SET TASK |
Below is a listing; copy all of it exactly.

DATA EXCERPT |
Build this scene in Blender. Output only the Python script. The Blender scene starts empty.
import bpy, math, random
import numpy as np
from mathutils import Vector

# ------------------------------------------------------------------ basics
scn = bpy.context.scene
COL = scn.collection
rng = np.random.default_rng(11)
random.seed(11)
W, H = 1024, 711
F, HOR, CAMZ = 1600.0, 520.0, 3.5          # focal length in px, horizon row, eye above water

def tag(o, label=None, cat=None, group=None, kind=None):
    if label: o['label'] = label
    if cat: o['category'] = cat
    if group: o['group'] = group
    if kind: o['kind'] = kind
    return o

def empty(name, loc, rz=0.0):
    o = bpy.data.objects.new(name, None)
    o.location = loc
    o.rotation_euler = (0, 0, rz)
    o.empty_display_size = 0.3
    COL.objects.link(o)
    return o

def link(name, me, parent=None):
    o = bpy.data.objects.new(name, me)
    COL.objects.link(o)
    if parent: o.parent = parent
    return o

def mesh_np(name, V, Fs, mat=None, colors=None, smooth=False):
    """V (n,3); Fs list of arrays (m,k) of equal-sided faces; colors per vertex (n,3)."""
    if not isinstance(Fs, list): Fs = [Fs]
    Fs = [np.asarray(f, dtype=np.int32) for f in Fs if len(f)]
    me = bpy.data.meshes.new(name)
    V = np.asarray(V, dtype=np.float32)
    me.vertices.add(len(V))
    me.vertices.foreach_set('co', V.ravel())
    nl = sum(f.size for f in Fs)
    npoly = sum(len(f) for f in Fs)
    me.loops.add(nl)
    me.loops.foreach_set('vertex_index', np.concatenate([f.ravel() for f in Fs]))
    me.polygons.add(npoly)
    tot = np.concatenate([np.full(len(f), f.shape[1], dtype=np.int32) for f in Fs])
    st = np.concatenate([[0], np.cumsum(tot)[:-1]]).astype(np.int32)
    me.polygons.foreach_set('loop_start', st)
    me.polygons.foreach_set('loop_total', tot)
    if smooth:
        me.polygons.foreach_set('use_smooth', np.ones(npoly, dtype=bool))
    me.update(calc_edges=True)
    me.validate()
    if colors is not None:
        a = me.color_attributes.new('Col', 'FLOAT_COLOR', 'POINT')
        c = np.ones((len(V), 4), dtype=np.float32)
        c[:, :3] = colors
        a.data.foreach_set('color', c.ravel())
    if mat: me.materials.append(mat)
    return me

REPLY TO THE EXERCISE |
Build this scene in Blender. Output only the Python script. The Blender scene starts empty.
import bpy, math, random
import numpy as np
from mathutils import Vector

# ------------------------------------------------------------------ basics
scn = bpy.context.scene
COL = scn.collection
rng = np.random.default_rng(11)
random.seed(11)
W, H = 1024, 711
F, HOR, CAMZ = 1600.0, 520.0, 3.5          # focal length in px, horizon row, eye above water

def tag(o, label=None, cat=None, group=None, kind=None):
    if label: o['label'] = label
    if cat: o['category'] = cat
    if group: o['group'] = group
    if kind: o['kind'] = kind
    return o

def empty(name, loc, rz=0.0):
    o = bpy.data.objects.new(name, None)
    o.location = loc
    o.rotation_euler = (0, 0, rz)
    o.empty_display_size = 0.3
    COL.objects.link(o)
    return o

def link(name, me, parent=None):
    o = bpy.data.objects.new(name, me)
    COL.objects.link(o)
    if parent: o.parent = parent
    return o

def mesh_np(name, V, Fs, mat=None, colors=None, smooth=False):
    """V (n,3); Fs list of arrays (m,k) of equal-sided faces; colors per vertex (n,3)."""
    if not isinstance(Fs, list): Fs = [Fs]
    Fs = [np.asarray(f, dtype=np.int32) for f in Fs if len(f)]
    me = bpy.data.meshes.new(name)
    V = np.asarray(V, dtype=np.float32)
    me.vertices.add(len(V))
    me.vertices.foreach_set('co', V.ravel())
    nl = sum(f.size for f in Fs)
    npoly = sum(len(f) for f in Fs)
    me.loops.add(nl)
    me.loops.foreach_set('vertex_index', np.concatenate([f.ravel() for f in Fs]))
    me.polygons.add(npoly)
    tot = np.concatenate([np.full(len(f), f.shape[1], dtype=np.int32) for f in Fs])
    st = np.concatenate([[0], np.cumsum(tot)[:-1]]).astype(np.int32)
    me.polygons.foreach_set('loop_start', st)
    me.polygons.foreach_set('loop_total', tot)
    if smooth:
        me.polygons.foreach_set('use_smooth', np.ones(npoly, dtype=bool))
    me.update(calc_edges=True)
    me.validate()
    if colors is not None:
        a = me.color_attributes.new('Col', 'FLOAT_COLOR', 'POINT')
        c = np.ones((len(V), 4), dtype=np.float32)
        c[:, :3] = colors
        a.data.foreach_set('color', c.ravel())
    if mat: me.materials.append(mat)
    return me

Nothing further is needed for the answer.